Plodding back across a patch of snow
Traversing back across one of the choss bowls
This gully links up the two choss bowls
Looking ahead to the very tedious terrain to plod back onto the high col
Elise traversing… It’s endless…
Onto exposed grass ledges
I felt this part to be actually the worst of the whole route
Final class 3 scramble under the col
Descending off the north side of the col
Traversing back across blue ice on the glacier
The glacier was a mix of ice and snow in October…
Me doing a little bit of ice climbing…
Elise front-pointing back across the ice tongue
Scrambling back out of the choss gully
The start of the scenic ridge traverse back
It’s time to enjoy the views again
The fall colours were exceptionally great in the afternoon lighting
We had to plod over all of the bumps ahead
Elise on the “trail”
The smoke’s dissipating and we got more views
We noticed this strip of limestone.
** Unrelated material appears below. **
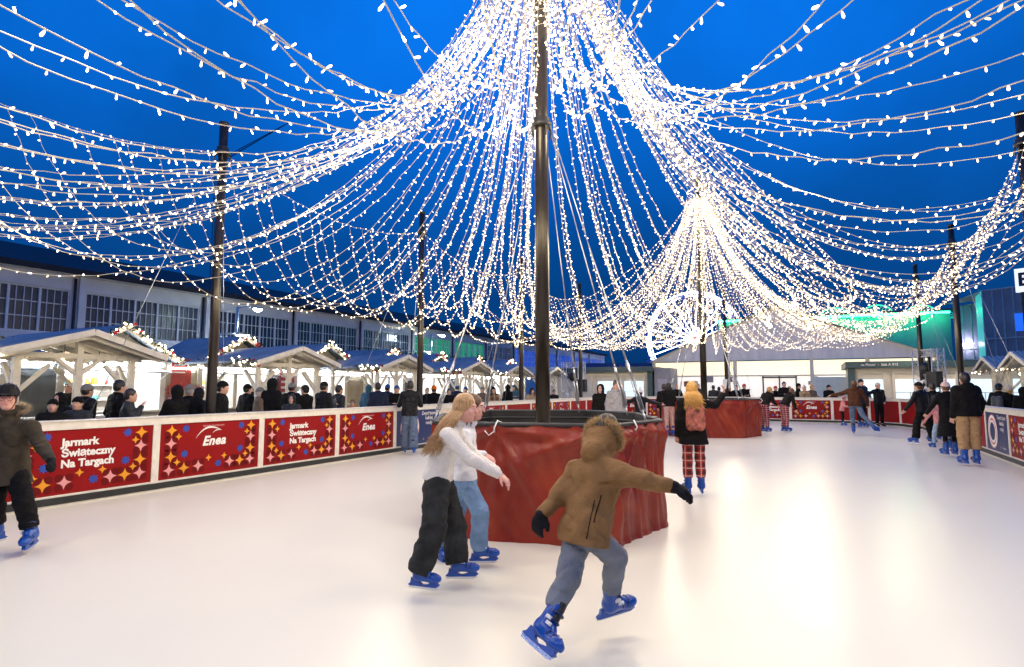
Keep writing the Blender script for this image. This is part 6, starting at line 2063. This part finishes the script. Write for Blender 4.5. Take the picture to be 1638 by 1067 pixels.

Impressive…
Elise running the ridge.
We actually went on top of a minor bump to get more views in
A zoomed-in view of the west face of Eldorado Peak
The fall colours in this area
Descending off the first col
We utilized this gully to get back to the trail
Elise’s about to trail-run in her mountaineering boots while I swapped footwear
Let the run begin!
About to enter the forest.
The final few kilometers in the forest. We jogged most of the way down.